→ Exercise instructions:
Would you transcribe all of the data exactly, down to the last character?

→ Data block:
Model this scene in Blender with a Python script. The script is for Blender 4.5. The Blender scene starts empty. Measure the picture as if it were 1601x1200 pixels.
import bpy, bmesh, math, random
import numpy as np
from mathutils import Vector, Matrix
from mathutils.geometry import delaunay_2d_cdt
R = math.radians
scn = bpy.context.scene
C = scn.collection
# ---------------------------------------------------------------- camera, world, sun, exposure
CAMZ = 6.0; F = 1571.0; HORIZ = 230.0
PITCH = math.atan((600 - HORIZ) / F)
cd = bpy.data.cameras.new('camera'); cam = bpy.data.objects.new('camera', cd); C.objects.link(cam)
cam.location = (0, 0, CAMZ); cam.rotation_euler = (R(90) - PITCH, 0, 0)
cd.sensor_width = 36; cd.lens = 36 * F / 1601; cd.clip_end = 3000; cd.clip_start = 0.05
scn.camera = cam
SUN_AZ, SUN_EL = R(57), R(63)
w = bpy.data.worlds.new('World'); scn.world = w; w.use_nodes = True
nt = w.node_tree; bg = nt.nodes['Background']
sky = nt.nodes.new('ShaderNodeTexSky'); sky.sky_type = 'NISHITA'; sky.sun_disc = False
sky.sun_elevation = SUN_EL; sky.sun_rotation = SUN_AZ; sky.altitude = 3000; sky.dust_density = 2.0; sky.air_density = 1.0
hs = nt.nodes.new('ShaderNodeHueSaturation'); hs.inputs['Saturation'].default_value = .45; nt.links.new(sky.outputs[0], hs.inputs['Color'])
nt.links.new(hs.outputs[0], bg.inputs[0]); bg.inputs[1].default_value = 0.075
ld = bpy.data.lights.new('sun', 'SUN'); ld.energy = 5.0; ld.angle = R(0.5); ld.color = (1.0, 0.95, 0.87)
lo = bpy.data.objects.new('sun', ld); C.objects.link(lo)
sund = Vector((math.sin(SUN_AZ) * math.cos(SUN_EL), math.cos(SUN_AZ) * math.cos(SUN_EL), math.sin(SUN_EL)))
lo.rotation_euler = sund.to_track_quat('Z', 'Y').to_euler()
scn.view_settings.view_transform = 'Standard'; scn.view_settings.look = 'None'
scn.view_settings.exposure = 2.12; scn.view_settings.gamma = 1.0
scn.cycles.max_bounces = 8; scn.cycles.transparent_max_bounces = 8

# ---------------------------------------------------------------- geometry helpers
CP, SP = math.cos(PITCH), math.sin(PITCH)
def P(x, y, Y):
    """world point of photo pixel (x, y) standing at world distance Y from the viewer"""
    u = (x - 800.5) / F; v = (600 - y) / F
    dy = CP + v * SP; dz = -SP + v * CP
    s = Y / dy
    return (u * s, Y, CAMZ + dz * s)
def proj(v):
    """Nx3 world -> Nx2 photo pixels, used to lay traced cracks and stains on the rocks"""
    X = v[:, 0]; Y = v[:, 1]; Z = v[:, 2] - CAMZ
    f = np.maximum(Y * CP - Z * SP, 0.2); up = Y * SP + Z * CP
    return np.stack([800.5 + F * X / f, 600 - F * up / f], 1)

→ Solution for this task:
Model this scene in Blender with a Python script. The script is for Blender 4.5. The Blender scene starts empty. Measure the picture as if it were 1601x1200 pixels.
import bpy, bmesh, math, random
import numpy as np
from mathutils import Vector, Matrix
from mathutils.geometry import delaunay_2d_cdt
R = math.radians
scn = bpy.context.scene
C = scn.collection
# ---------------------------------------------------------------- camera, world, sun, exposure
CAMZ = 6.0; F = 1571.0; HORIZ = 230.0
PITCH = math.atan((600 - HORIZ) / F)
cd = bpy.data.cameras.new('camera'); cam = bpy.data.objects.new('camera', cd); C.objects.link(cam)
cam.location = (0, 0, CAMZ); cam.rotation_euler = (R(90) - PITCH, 0, 0)
cd.sensor_width = 36; cd.lens = 36 * F / 1601; cd.clip_end = 3000; cd.clip_start = 0.05
scn.camera = cam
SUN_AZ, SUN_EL = R(57), R(63)
w = bpy.data.worlds.new('World'); scn.world = w; w.use_nodes = True
nt = w.node_tree; bg = nt.nodes['Background']
sky = nt.nodes.new('ShaderNodeTexSky'); sky.sky_type = 'NISHITA'; sky.sun_disc = False
sky.sun_elevation = SUN_EL; sky.sun_rotation = SUN_AZ; sky.altitude = 3000; sky.dust_density = 2.0; sky.air_density = 1.0
hs = nt.nodes.new('ShaderNodeHueSaturation'); hs.inputs['Saturation'].default_value = .45; nt.links.new(sky.outputs[0], hs.inputs['Color'])
nt.links.new(hs.outputs[0], bg.inputs[0]); bg.inputs[1].default_value = 0.075
ld = bpy.data.lights.new('sun', 'SUN'); ld.energy = 5.0; ld.angle = R(0.5); ld.color = (1.0, 0.95, 0.87)
lo = bpy.data.objects.new('sun', ld); C.objects.link(lo)
sund = Vector((math.sin(SUN_AZ) * math.cos(SUN_EL), math.cos(SUN_AZ) * math.cos(SUN_EL), math.sin(SUN_EL)))
lo.rotation_euler = sund.to_track_quat('Z', 'Y').to_euler()
scn.view_settings.view_transform = 'Standard'; scn.view_settings.look = 'None'
scn.view_settings.exposure = 2.12; scn.view_settings.gamma = 1.0
scn.cycles.max_bounces = 8; scn.cycles.transparent_max_bounces = 8

# ---------------------------------------------------------------- geometry helpers
CP, SP = math.cos(PITCH), math.sin(PITCH)
def P(x, y, Y):
    """world point of photo pixel (x, y) standing at world distance Y from the viewer"""
    u = (x - 800.5) / F; v = (600 - y) / F
    dy = CP + v * SP; dz = -SP + v * CP
    s = Y / dy
    return (u * s, Y, CAMZ + dz * s)
def proj(v):
    """Nx3 world -> Nx2 photo pixels, used to lay traced cracks and stains on the rocks"""
    X = v[:, 0]; Y = v[:, 1]; Z = v[:, 2] - CAMZ
    f = np.maximum(Y * CP - Z * SP, 0.2); up = Y * SP + Z * CP
    return np.stack([800.5 + F * X / f, 600 - F * up / f], 1)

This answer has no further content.